Ah yes, the steering wheel. Our car was fitted with a conventional round wheel rather than the yoke, but there are still some questionable ergonomic choices – namely the indicators, which are operated by small haptic buttons on the left-hand spoke. They’re fine on the motorway, cleverly detecting when a lane change has been made to self-cancel, but in those critical moments when your hands are busy (on a roundabout for example), they’re easy to miss and plain frustrating. The fit and finish, while perfectly acceptable and an improvement over the old Model S, isn't a patch on BMW's finest either.
It’s a shame, because the Model S’s interior does other things so well. The infotainment feature set is outstanding, this new model coming loaded with an onboard gaming system, crisp, high-definition media streaming and one or two gimmicky – but admittedly quite fun – ‘Toybox’ features, like a drawing pad and an external speaker that projects fart sounds to the outside world. Childish, yes, but the sense of humour is refreshing.
Once you’ve finished with the toys, swipe up on the side of the touchscreen to engage drive and pull away. With the powertrain in its most subdued Chill mode the Plaid feels about as quick as a Cupra Born, and the throttle calibration is seamless and intuitive; the expertly judged regen allows you to drive using one pedal, coming to a neat stop without touching the brakes. But the Model S has always been a big car and the switch to left-hand drive accentuates this further – it needs some thought to position accurately on the road, and that’s apparent from the get-go.
You also need to think long and hard about when – and where – you choose to finally tap into that colossal performance. Find a clear, straight road, switch to Plaid mode and the Model S Plaid delivers just about the most brutal, stomach-churning whack of forward thrust you can experience in a road car. The world rushes past as one mush of colour and you simply hang on, watching the speed climb by chunks at a time. It’s truly remarkable. But enjoyable? To an extent, yes. Feeling such relentless force on your body is strangely addictive. But once you get past the shock factor (which admittedly takes more than a few launches), you start searching for more layers beyond the straight line performance.
For the most part, the Model S Plaid doesn’t quite deliver them; and certainly not to the level of a Taycan. By normal standards the Model S is competent, refined and secure, but it feels a generation old in some areas, and you could argue that the Plaid’s £113,480 asking price warrants more than that.

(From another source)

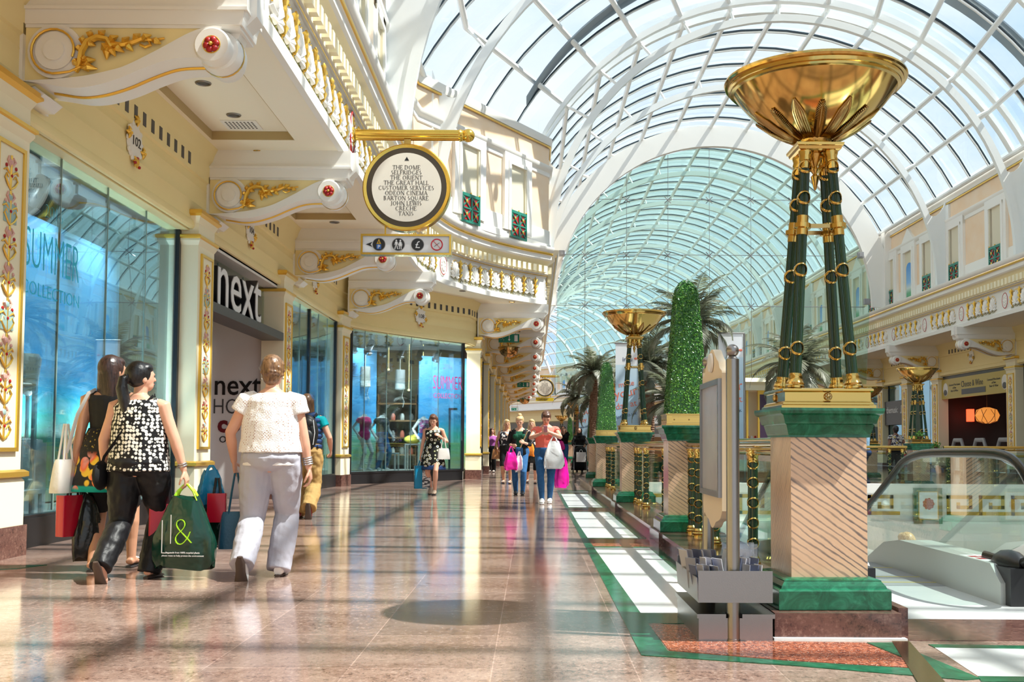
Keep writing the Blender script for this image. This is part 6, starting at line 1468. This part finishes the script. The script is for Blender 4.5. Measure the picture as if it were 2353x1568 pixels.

On a testing road, squirting between corners in Plaid mode is unnerving rather than fun, and we found ourselves notching back to the more manageable (but still rapid) Sport mode. Of the suspension settings, Comfort amplifies the impression of mass with the vertical float it induces, with Sport dialling this out for more direct, occasionally abrupt damping. It’s an acceptable compromise, but the Model S doesn’t have the serene, absorbent feel of a BMW i7, nor the flat, precise cornering attitude of a Taycan. The sense of inertia is more present, more of the time (particularly on the brakes, which don’t inspire confidence with their soft initial response).
The outright speed the Model S can carry is mighty impressive though, and easy to access; the Michelin Pilot Sport 4S tyres dig in and deploy all that power with nothing but a slight tug through the wheel. Delve deeper into the drive mode menu and the Plaid offers one final trick: Track mode. Allowing freedom over the level of stability control, regen and the torque split between the axles, Track mode locks the powertrain in Plaid mode and primes the powertrain cooling system to deliver consistent performance. Setting a 25/75 front-to-rear torque split brings a more expressive, rear-led balance that certainly focuses the mind with the ESC off.
That said, the underlying poise and fine-graded feel of a true sports saloon is still missing, and so is the imperious, sumptuous feel of a cutting edge luxury EV. There’s certainly a lot to like here, from the class-leading tech suite, Tesla’s seamless charging infrastructure and excellent efficiency (we achieved 320 miles from a full charge), but with the rise of new, more complete EVs, the Model S no longer leads the pack – and there’s nothing 1020bhp can do to change that.